Regardless of our role–customer, sales person, sales manager, executive, we face similar issues.
Overwhelming and conflicting information and data, rapidly shifting priorities, time and space compression, dizzying complexity, more choices yet fewer realistic alternatives, ever accelerating change, continual disruption, increasing confusion.
We are expected to do more, with fewer resources, in less time, with more-but perhaps not the right information.
It’s no wonder stress levels are so high, that people are tired. Often we seek refuge in the familiar, not necessarily because we want to, but because we don’t know what else to do. We are confused by choice. Often, when we should be moving faster, we often slow down–confused, disoriented.
What we seek is Clarity. We seek to understand, to extract meaning from all that surrounds us, every day.
As we seek to help–whether it’s our customers, the people on our team, executives trying to understand, perhaps the greatest value we can create is to help provide Clarity.
As sales people, helping our customers understand, helping them navigate, helping them prioritize, helping them see what they may have been blind to, helping them change is perhaps the greatest value we can create. Providing clarity, perhaps it’s that “Aha” moment, perhaps it’s just “I get it….”
Perhaps more than Insight, more than challenging, more than providing solutions, providing clarity creates great value for our customers.

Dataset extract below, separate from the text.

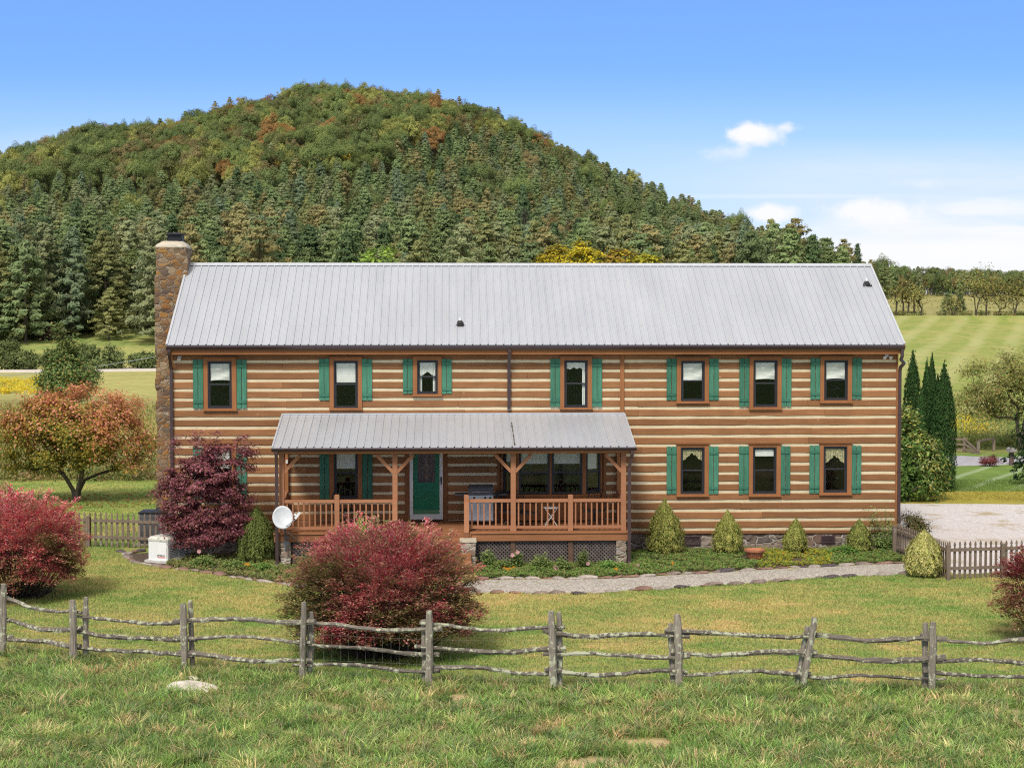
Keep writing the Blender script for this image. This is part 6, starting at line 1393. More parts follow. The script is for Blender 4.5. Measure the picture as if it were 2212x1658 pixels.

As managers, our people and teams seek the same. The issue is often less of “wanting” to do something, but the which one, what priority, with who, why, what, how. Helping our people sort through the array of alternatives and choices, providing them context and frameworks in which they can figure it out and take action. Ultimately, providing clarity is the critical difference in driving the behaviors needed to achieve goals.
Our management, others in the organization and up the food chain are similarly challenged. They face similar issues. In seeking answers, what they most need is clarity.
As human beings and individuals, we seek clarity in our own lives. We want to know what to do — to achieve our goals, to enrich relationships, to create meaning, to have an impact, contribute, to be happy.
Providing clarity isn’t easy, but the more we can do this to our customers, our people, our management, ourselves the more we achieve.